Indeed. None of us has infallible, instant answers to moral questions. But we have some ability to discover moral truth.

It's like mathematics. None of us is born knowing much mathematics. But unlike rocks, we are born with the ability to learn mathematics. With the help of discussions by mathematicians of past centuries, we can learn a great deal about mathematics. None of us will ever be infallible in mathematics, but we can become reasonably competent in it.

In the same way, none of us is born knowing much about ethics. But unlike rocks, we are born with the ability to learn ethics. With the help of discussions by ethicists of past centuries, we can learn a great deal about ethics. None of us will ever be infallible in ethics, but we can become reasonably competent in it.

16 years ago #5642
Bev writes [Message 5640]:

He goes too far in assume it is the same value system and world view in all people (sort of like Irina's objective evil).

What I am saying is somewhat different. I am not saying that we all agree about morals. I am saying that certain things would be true whether we agreed about them or not. Even if no one had even formulated the idea that torturing babies just for fun is morally wrong, it would be. With a tiny number of exceptions, truths are true regardless of who, if anyone, believes in them.

If this were not so, having opinions would be a lot easier. Whatever I believed would thereby be true 'for me', and if there's nothing more to be had than that, I might as well formulate my beliefs in the most labor-saving way possible.
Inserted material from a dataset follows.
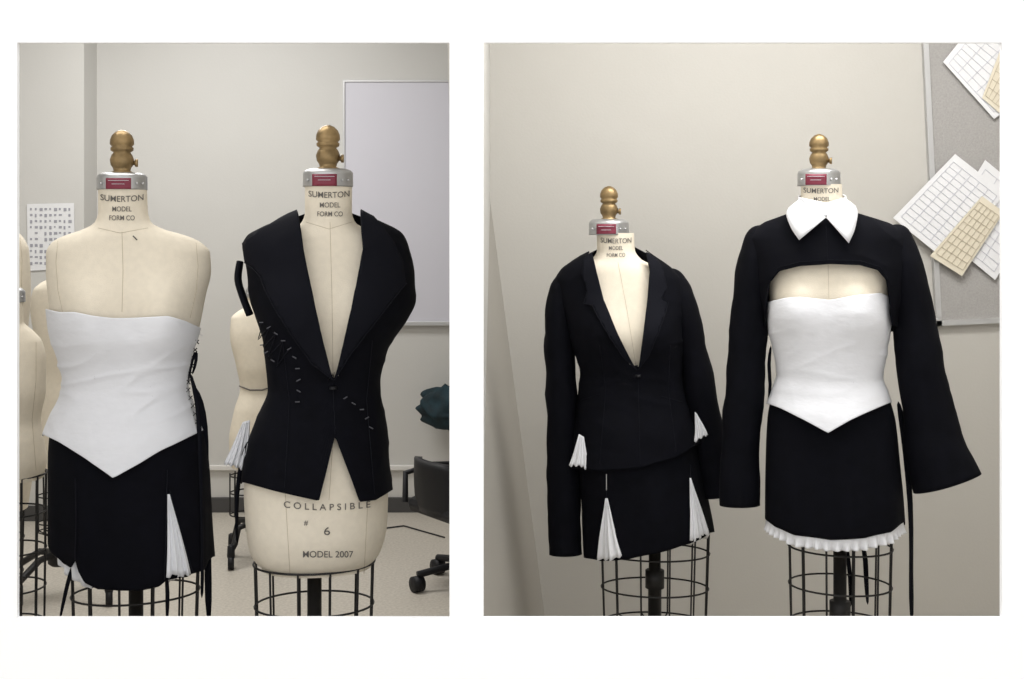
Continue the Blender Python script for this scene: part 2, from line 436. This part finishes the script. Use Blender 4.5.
pleats('pleated_insert',s1,bs,(167,494),(169,494),(165,582),(190,573),4,M_whp,K,off=0.004,amp=0.010)
line('slit_edge',s1,bs,[[(167,470),(166,500),(164,580)],[(169,490),(181,535),(192,572)],[(76,478),(77,520),(76,560)]],0.0012,M_edge,K,off=0.003)
ribbon('skirt_tie',s1,[(75,560,-40),(70,575,-44),(66,590,-44),(60,620,-42)],0.010,M_black2,K)
ribbon('skirt_tie_b',s1,[(166,575,-50),(168,590,-50),(167,622,-50)],0.010,M_black2,K)

# ================================================================ FORM 2 (vest)
s2=Stand(322,3.0)
E=s2.empty('dress_form')
rows=[(186,305,352,23,23),(212,305,352,24,24),(222,302,355,26,26),(230,290,368,29,30),(237,272,384,32,34),(244,262,394,34,38),(256,256,400,37,42),(280,256,400,42,46),(310,260,396,46,44),(345,266,388,44,42),(385,271,377,40,40),(415,260,380,45,48),(450,249,384,52,54),(490,244,388,57,60),(525,246,387,57,58),(545,249,383,54,56),(556,254,378,50,52),(563,262,371,44,46)]
pf2,bv2,zb=torso(s2,E,rows,[(290,312,12,26,30),(362,312,12,26,30)],186,578)
head_hw(s2,E,328,125,171,187,48,24)
text('neck_print',s2,bv2,'SUMERTON',329,195,40,6,M_ink,E,arc=-1.5)
text('neck_print_b',s2,bv2,'MODEL',330,205,20,5,M_ink,E)
text('neck_print_c',s2,bv2,'FORM CO',330,214,25,5,M_ink,E)
text('hip_print',s2,bv2,'C O L L A P S I B L E',327,507,86,6.5,M_ink,E,arc=-3)
text('hip_print_b',s2,bv2,'#',306,523,4,5,M_ink,E)
text('hip_print_c',s2,bv2,'6',327,531,6,8,M_ink,E)
text('hip_print_d',s2,bv2,'MODEL 2007',328,554,50,6.5,M_ink,E,arc=0)
line('seams',s2,bv2,[[(330,222),(332,300),(333,376)],[(333,440),(329,500)],[(285,490),(290,574)],[(368,495),(364,574)],[(306,222),(329,229),(352,222)]],0.0006,M_cream2,E,off=0.0002)
cage(s2,E,zb,252,376,563,48)
G=s2.empty('black_vest')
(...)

Nor would there be any particular reason for seeking agreement. In fact, diversity is often considered to be a good thing; why should this not apply to diversity of belief? How much richer the world would be if everyone had a different opinion on every subject! One might believe that 2+2=pi, another that 2+2=0, and so on. In each case it would be true 'for him', and, if there's no more to be said, what would be the problem?

16 years ago #5643
Irina, I think we had this discussion before. You know I think math is merely an abstract tool that helps us describe and work with the outside word, but that math has no physical existence outside of the way we define and use it. That is not to say math is "subjective" in the sense that if you accept certain premises and primitives, then you logically arrive at certain conclusions. However, change the rules and primitives, we get different results. Change the base of your number system from ten to 2 and there is no 5. Add a few dimensions or curves and Euclid may not be as useful. (Einstein had to use that crazy hyperbolic geometry, didn't he?) Math is a useful tool because of the way we can use it to make deductions about the data we collect, but it is a abstract concept that exists because we made it up. To clarify, we did not make up the physical relationships or the things like physical properties and phenomenon we observe, but we do create ways or organizing the information, setting up rules to help us think about it, and the logical mechanisms for making conclusions such as 2 + 2 = 4 (+ or - 1 if you are an engineer). Math is what I was calling a mental construct till Ulrike made fun of me for overusing the phrase. Still, it's an abstract concept we made up, teach and learn--a big old mind game with practical value when we apply it to data. Only the physical phenomenon studied and measured exists outside our heads.

Human values are abstract like math but the choice of values and definitions remain subjective because you will not get people to agree to use the same definitions and value system--even if you did it would be a convenience, like the definition and primitives in math, and ultimately a dead-end because you would achieve no more than simple logic, social conventions, and the legal system already have. There is no "evil" but what we define as evil--and you and I have different definitions, even if there are many things we end up agreeing on as a practical matter. What makes one definition more "right" or "objective" than another?